INTEGRITY TRUMPS PEACE

Keep Right — Column by Ralph K. Ginorio

It has never been easy or safe to have integrity. Being true to an ideal or an institution, especially when it violates tenets of worldly pragmatism, always inspires a reaction which usually ends in persecution.

Dedication to a standard of value beyond self-interest offends the sensibilities of many people, because so many sell out their principles the moment that genuine sacrifice is required. Encountering someone who refuses such compromise brings many of us shame at our own weakness.

Human nature abhors being made to feel shame. For those who are prey to their worst impulses, it is better to do harm to the virtuous and remove them from view than it is to endure the self-doubt and embarrassment that unfavorable comparisons may elicit.

Lightning rods are struck because they stand up. Nails get hammered because they jut out from a wall. Anyone who boldly asserts a way of life that conflicts with the, “go along to get along” mentality of pliable compliance invites attack from all sides. Jerusalem is far from the only place where prophets go to die.

This was always the problem with the Jewish people. In a world of polytheistic pagans, the Jews insisted that there was only one God. In kingdoms that demanded obedience to the royal authority, Jews insisted that even monarchs were accountable to God’s law. Surrounded by populations who followed certain cultural norms, the Jews committed the unforgivable sin of standing apart. This is why antisemitism is the oldest of human hatreds.

Truly, any individual who insists upon living according to his or her own truths rather than adhering to the common and usual practices courts controversy. “To be an individual is to be indecent” is an axiom from ancient times.

One need not be a member of the Jewish community, nor of any distinct community, to be shunned as a thought-criminal. Anyone who thinks for himself or herself risks deviating from the pale of acceptability.
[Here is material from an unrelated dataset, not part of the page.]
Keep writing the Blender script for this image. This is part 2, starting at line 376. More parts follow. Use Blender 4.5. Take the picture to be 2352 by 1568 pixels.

When a person stops living within someone else’s notions and instead insists upon thinking for himself or herself, that person risks Heresy.

In the Free World since World War II, we have allowed hysterical thought-police to grow up among us. Sharing characteristics with the worst excesses of the Spanish Inquisition, the Salem Witch Trials, and the McCarthyite Black Listings, today’s “Social Justice Warriors” demand absolute fealty to their dogmatic ideologies.

Anyone who dares to espouse traditions, norms or individual opinions courts cancellation or even violence at the hands of the Woke. Their most breathtakingly counter-intuitive claims must be accepted wholesale, without any pause for critical evaluation, OR ELSE!

Like the moment in George Orwell’s novel “1984” when Winston Smith noticed that the enemy Eurasia was seamlessly replaced in the propaganda by Eastasia halfway through the “Two Minute Hate”, anyone who even notices the logical inconsistencies within the Party Line risks being purged for treason.

Denizens of such dystopias are not expected to understand their rulers’ doctrines. Instead, their role is merely to cheer on these dogmas with boundless enthusiasm. In the end, Orwell predicted, the Party would produce endless generations of human-shaped creatures who have had their very capacities for critical thought burned out of their minds.

This is what every censorious utopian death cult strives for; a “sanitized” public discourse. The Jacobins of the French Revolution employed Terror to shock Frenchmen out of their old ways of thinking and living. Today’s Woke zealots employ the fear of being called “Racist!” to encourage anyone who might independently evaluate their ideology to censor themselves. “Political correctness” itself is a Stalinist term for thought and expression that harmonized with the ever-changing pronouncements of the Red Vozhd and his cronies.

We must be brave in any and every fight for free expression. We can stand beside people with whom we utterly disagree in support of their right to publicly argue their case. We can be willing to risk censure in our own work, family, and community to boldly say, “2+2=4”, even when everyone around us seems to be willing to let such a fraught opinion slide for the sake of peace and quiet.

We can demonstrate through our fidelity to liberty that any price is well worth paying to practice free expression. We can tenaciously fight against doubleplusgood groupthink, come what may, because without it life is not worth living. Having integrity in service of liberty is more important than peace.